Government officials in Myanmar say the army has ended the “clearance operations” in the country’s troubled Rakhine State, where a four-month, all-out military crackdown targeted ethnic Rohingya Muslims.

“The situation in northern Rakhine has now stabilized. The clearance operations undertaken by the military have ceased, the curfew has been eased and there remains only a police presence to maintain the peace,” Myanmar’s newly-appointed national security adviser Thaung Tun said in a statement on Wednesday.

He did not explain, however, whether the military had also lifted the siege that had been laid on the state in October last year. Two officials with Myanmar’s presidential office also said military forces had remained in the region to maintain “peace and security.”

It was also not clear why the government had decided to end the military operations. While there had for some time been massive international outcry over the abuses that went on against the Muslims in Rakhine, officials had displayed little regard, carrying on with the crackdown.

Hundreds of people from the ethnic Rohingya minority are thought to have lost their lives and almost 70,000 to have fled to neighboring Bangladesh since the military crackdown began late last year, when an attack on the country’s border guards was blamed on the Rohingya.

A Rohingya couple, whose two elder sons were taken by the Myanmarese military, pose for a photograph with their younger children after their escape from Myanmar, in a refugee camp in Teknaf, Bangladesh, November 24, 2016. (Photo by AFP)

Thaung, the national security adviser, further said, “There can be no excuse for excessive force, for abuses of fundamental human rights and basic criminality. We have shown that we are ready to act where there is clear evidence of abuses.”

But his claim that the government would act to counter abuse contradicted its record. The numerous reports of abuse against the Rohingya by the military forces have in the past months either gone uninvestigated or been completely rejected at the end of government probes.

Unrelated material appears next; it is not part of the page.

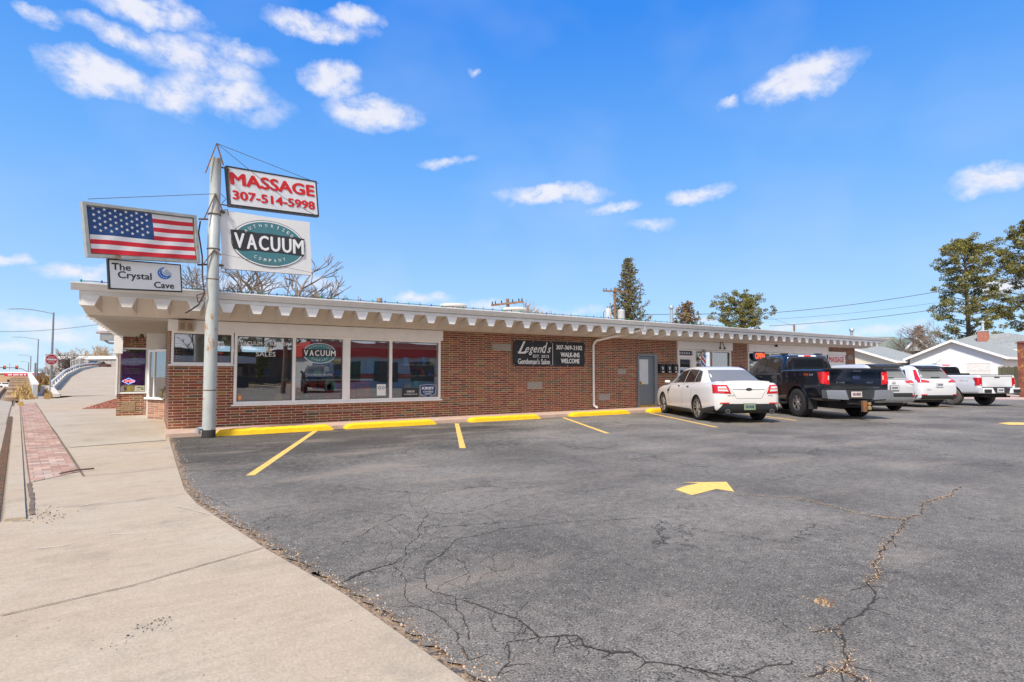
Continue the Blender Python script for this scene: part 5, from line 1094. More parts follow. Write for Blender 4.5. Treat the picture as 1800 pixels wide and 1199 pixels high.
for sg in (1, -1):
    # tail lamps: red frame with clear reflector bars, wrapping the corner
    c.patch([(-1, .90*sg, .80), (-1, .44*sg, .79), (-1, .55*sg, 1.02), (-1, .90*sg, 1.02)], (1, -.25*sg, 0), LRED, 'tail_lamp', off=.012, nu=12)
    c.patch([(-1, .78*sg, .855), (-1, .52*sg, .845), (-1, .585*sg, .975), (-1, .78*sg, .975)], (1, -.25*sg, 0), LCLR, 'lamp_lens', off=.017)
    c.patch([(-1, .76*sg, .90), (-1, .54*sg, .895), (-1, .56*sg, .92), (-1, .76*sg, .925)], (1, -.25*sg, 0), LRED, 'lamp_bar', off=.02)
    c.patch([(-1, .76*sg, .525), (-1, .52*sg, .525), (-1, .52*sg, .555), (-1, .74*sg, .555)], (1, -.15*sg, 0), LRED, 'reflector', off=.016)
    g = MB(); g.use(CHROME).lathe([(.058, -1.22), (.06, -1.15), (.052, -1.0)], 20, (0, 0, 0)); vs = g.v; g.v = [(v[2], v[0]+.60*sg, v[1]+.325) for v in vs]; g.use(BLACK); b = len(g.v); g.v += [(-1.222, .60*sg+.045*math.cos(i*.3927), .325+.045*math.sin(i*.3927)) for i in range(16)]; g.f.append(tuple(range(b, b+16))); g.m.append(1); g.build('exhaust_tip', None, c.root, True)
    g = MB(); g.use(BLACK).lathe([(.075, -1.19), (.07, -1.16)], 20); g.v = [(v[2], v[0]+.60*sg, v[1]+.325) for v in g.v]; g.build('exhaust_surround', None, c.root)
c.patch([(-1, .44, .895), (-1, -.44, .895), (-1, -.44, .91), (-1, .44, .91)], REAR, CHROME, 'trim_strip', off=.008, nu=16, nv=1)
c.seam([(-1, .62, 1.04), (-1, .40, .78), (-1, .36, .68), (-1, .30, .66), (-1, -.30, .66), (-1, -.36, .68), (-1, -.40, .78), (-1, -.62, 1.04)], REAR)
c.patch([(-1.05, .62, 1.1), (-1.05, -.62, 1.1), (-.93, -.60, 1.1), (-.93, .60, 1.1)], (0, 0, -1), WP, 'spoiler', off=.035, nu=14, nv=2)
for xs_ in ((.40, .36), (1.14, 1.14), (2.28, 2.20)): c.seam([(xs_[0], 1, 1.06), (xs_[0], 1, .7), (xs_[1], 1, .32)], LFT)
for x_ in (.62, 1.36): c.patch([(x_, 1, .93), (x_+.17, 1, .93), (x_+.17, 1, .955), (x_, 1, .955)], LFT, CHROME, 'door_handle', off=.02, nu=3, nv=1)
c.seam([(.0, 1, .99), (.05, 1, 1.085), (.40, 1, 1.075), (1.14, 1, 1.06), (2.3, 1, 1.03)], LFT, .014, CHROME, 'chrome_strip', .012)
oval_badge(c, -1.175, 0, .905, .17, .075, INK)
plate(c, -1.188, 0, .44, M('plate_green', (.20, .28, .16), .5))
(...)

This is while there have been countless eyewitness accounts of summary executions, rapes, and arson attacks against the Rohingya by security forces.

A Myanmarese Rohingya refugee carries the body of his six-month-old child for his burial in a refugee camp in Teknaf, in Cox’s Bazar district, Bangladesh, November 26, 2016. (Photo by AFP)

At least 30,000 Rohingya have been internally displaced in Rakhine, while thousands of others have tried to reach Bangladesh over the last months to seek refuge among the Rohingya refugee population that already lives there.

Bangladesh has also started to crack down on the incoming refugees by either preventing them at border transit points or confining them to refugee camps.

Rakhine, home to around 1.1 million members of the minority Rohingya Muslim community, has been the scene of violence against the ethnic Muslims since 2012. Before the military assaults, extremist Buddhists would routinely attack the minority Muslims.

Myanmar’s de facto leader, Aung San Suu Kyi, who has been hailed by some as a “democracy icon” and has been awarded the Nobel peace prize, has remained largely silent on the plight of the refugees. She has also overseen investigations into claims of abuse that have concluded by denying violations all together.